One Louisville woman and criminal justice reform advocate are fighting for more freedoms for those who have past felony convictions. Former inmate, Alaina Combs, recently had Governor Matt Bevin restore her right to vote. She cast a ballot for the first time ever, and it an emotional experience.

Combs was a mix of emotions as she left her home on Election Day to head to her precinct, “I was pretty nervous.”

Unfortunately, it would not prove to be the happy experience she’d hoped it would.

“I felt very uncomfortable,” said Combs.

Although she was listed on the book to vote at the precinct, in a moment of confusion, a staffer approached her and asked to see further proof that she had the right to be there and had been cleared to vote.

Combs produced the certificate from the governor and carried on to cast her ballot. However, the damage to her pride had been done.

“When I got in there, I still was kind of made to feel not welcome and that I was doing something wrong,” she explained.

“It’s very emotional. It just really takes me back to the systematic oppression that I’ve experienced for so long. It just really brings back up a lot of those emotions and the feelings of not ever being good enough, not ever being a part of- you know, a part of society,” Combs adds.

There are some 312,000 people who still have not had their rights to vote restored, after being charged with felonies. While Combs hopes they can someday vote, she also wants the stigma she felt at the precinct to subside.
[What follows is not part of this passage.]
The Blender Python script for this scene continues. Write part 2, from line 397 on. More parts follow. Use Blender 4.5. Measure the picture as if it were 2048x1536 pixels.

University of Cincinnati Criminal Justice Professor John Wright has studied trends in prisons and jails in Kentucky and has testified before lawmakers on what to do about overcrowding.

“They are dealing with substantial overcrowding which brings with it health concerns, safety concerns for both the inmates and staff, as well as cost concerns. Some of which could be alleviated if the state expanded capacity at the prison level,” Wright says.

John Wright is a criminal justice professor at the University of Cincinnati

There’s a multitude of other reforms that have been suggested, such as lessening the consequences for certain drug charges, like a possession.

Others hope for more peer-based support reentry programs, to help figure out social security, and navigate things like getting a driver’s license and health insurance, and mental health help.